* Data segment:
:::

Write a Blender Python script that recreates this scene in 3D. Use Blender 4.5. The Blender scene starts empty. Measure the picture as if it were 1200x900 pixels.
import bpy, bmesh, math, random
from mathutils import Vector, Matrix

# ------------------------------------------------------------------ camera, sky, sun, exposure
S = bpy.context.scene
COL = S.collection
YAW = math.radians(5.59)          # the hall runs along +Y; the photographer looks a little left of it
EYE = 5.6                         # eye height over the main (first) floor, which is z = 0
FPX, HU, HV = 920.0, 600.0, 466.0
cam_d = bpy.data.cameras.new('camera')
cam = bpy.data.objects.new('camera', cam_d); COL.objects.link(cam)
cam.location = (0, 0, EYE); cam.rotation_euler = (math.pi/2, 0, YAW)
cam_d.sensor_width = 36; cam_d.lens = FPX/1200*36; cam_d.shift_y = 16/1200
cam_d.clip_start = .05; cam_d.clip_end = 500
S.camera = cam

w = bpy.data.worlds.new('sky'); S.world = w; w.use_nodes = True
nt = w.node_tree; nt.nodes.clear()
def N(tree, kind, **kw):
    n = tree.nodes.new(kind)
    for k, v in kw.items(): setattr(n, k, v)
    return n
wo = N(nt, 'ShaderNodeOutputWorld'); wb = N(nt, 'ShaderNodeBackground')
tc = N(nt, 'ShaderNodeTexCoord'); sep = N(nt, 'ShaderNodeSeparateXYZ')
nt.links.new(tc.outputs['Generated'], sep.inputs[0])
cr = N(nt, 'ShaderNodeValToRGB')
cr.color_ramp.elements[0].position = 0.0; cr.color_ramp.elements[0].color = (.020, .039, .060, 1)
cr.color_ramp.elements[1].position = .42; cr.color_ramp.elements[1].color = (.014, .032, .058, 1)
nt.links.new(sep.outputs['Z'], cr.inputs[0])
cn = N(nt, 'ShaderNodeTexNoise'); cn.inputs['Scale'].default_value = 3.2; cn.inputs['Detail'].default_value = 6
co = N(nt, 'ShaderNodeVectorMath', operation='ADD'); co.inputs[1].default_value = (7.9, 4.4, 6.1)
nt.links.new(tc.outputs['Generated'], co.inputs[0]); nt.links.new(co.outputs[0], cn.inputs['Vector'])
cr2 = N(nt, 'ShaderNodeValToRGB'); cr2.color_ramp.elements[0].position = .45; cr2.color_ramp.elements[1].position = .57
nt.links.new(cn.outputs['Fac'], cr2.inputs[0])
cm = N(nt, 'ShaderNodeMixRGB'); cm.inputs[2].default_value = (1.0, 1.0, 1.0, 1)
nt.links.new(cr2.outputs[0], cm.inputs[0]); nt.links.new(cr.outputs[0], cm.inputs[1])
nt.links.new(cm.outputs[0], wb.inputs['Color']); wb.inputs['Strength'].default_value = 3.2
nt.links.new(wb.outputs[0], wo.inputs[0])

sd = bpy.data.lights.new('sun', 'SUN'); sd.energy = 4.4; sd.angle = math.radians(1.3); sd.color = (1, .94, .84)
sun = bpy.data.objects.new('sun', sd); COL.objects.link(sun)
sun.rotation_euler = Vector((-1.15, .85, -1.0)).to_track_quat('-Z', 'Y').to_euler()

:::

* Task instructions: Your task is to output all of the data above word for word.

* Response to this exercise:
Write a Blender Python script that recreates this scene in 3D. Use Blender 4.5. The Blender scene starts empty. Measure the picture as if it were 1200x900 pixels.
import bpy, bmesh, math, random
from mathutils import Vector, Matrix

# ------------------------------------------------------------------ camera, sky, sun, exposure
S = bpy.context.scene
COL = S.collection
YAW = math.radians(5.59)          # the hall runs along +Y; the photographer looks a little left of it
EYE = 5.6                         # eye height over the main (first) floor, which is z = 0
FPX, HU, HV = 920.0, 600.0, 466.0
cam_d = bpy.data.cameras.new('camera')
cam = bpy.data.objects.new('camera', cam_d); COL.objects.link(cam)
cam.location = (0, 0, EYE); cam.rotation_euler = (math.pi/2, 0, YAW)
cam_d.sensor_width = 36; cam_d.lens = FPX/1200*36; cam_d.shift_y = 16/1200
cam_d.clip_start = .05; cam_d.clip_end = 500
S.camera = cam

w = bpy.data.worlds.new('sky'); S.world = w; w.use_nodes = True
nt = w.node_tree; nt.nodes.clear()
def N(tree, kind, **kw):
    n = tree.nodes.new(kind)
    for k, v in kw.items(): setattr(n, k, v)
    return n
wo = N(nt, 'ShaderNodeOutputWorld'); wb = N(nt, 'ShaderNodeBackground')
tc = N(nt, 'ShaderNodeTexCoord'); sep = N(nt, 'ShaderNodeSeparateXYZ')
nt.links.new(tc.outputs['Generated'], sep.inputs[0])
cr = N(nt, 'ShaderNodeValToRGB')
cr.color_ramp.elements[0].position = 0.0; cr.color_ramp.elements[0].color = (.020, .039, .060, 1)
cr.color_ramp.elements[1].position = .42; cr.color_ramp.elements[1].color = (.014, .032, .058, 1)
nt.links.new(sep.outputs['Z'], cr.inputs[0])
cn = N(nt, 'ShaderNodeTexNoise'); cn.inputs['Scale'].default_value = 3.2; cn.inputs['Detail'].default_value = 6
co = N(nt, 'ShaderNodeVectorMath', operation='ADD'); co.inputs[1].default_value = (7.9, 4.4, 6.1)
nt.links.new(tc.outputs['Generated'], co.inputs[0]); nt.links.new(co.outputs[0], cn.inputs['Vector'])
cr2 = N(nt, 'ShaderNodeValToRGB'); cr2.color_ramp.elements[0].position = .45; cr2.color_ramp.elements[1].position = .57
nt.links.new(cn.outputs['Fac'], cr2.inputs[0])
cm = N(nt, 'ShaderNodeMixRGB'); cm.inputs[2].default_value = (1.0, 1.0, 1.0, 1)
nt.links.new(cr2.outputs[0], cm.inputs[0]); nt.links.new(cr.outputs[0], cm.inputs[1])
nt.links.new(cm.outputs[0], wb.inputs['Color']); wb.inputs['Strength'].default_value = 3.2
nt.links.new(wb.outputs[0], wo.inputs[0])

sd = bpy.data.lights.new('sun', 'SUN'); sd.energy = 4.4; sd.angle = math.radians(1.3); sd.color = (1, .94, .84)
sun = bpy.data.objects.new('sun', sd); COL.objects.link(sun)
sun.rotation_euler = Vector((-1.15, .85, -1.0)).to_track_quat('-Z', 'Y').to_euler()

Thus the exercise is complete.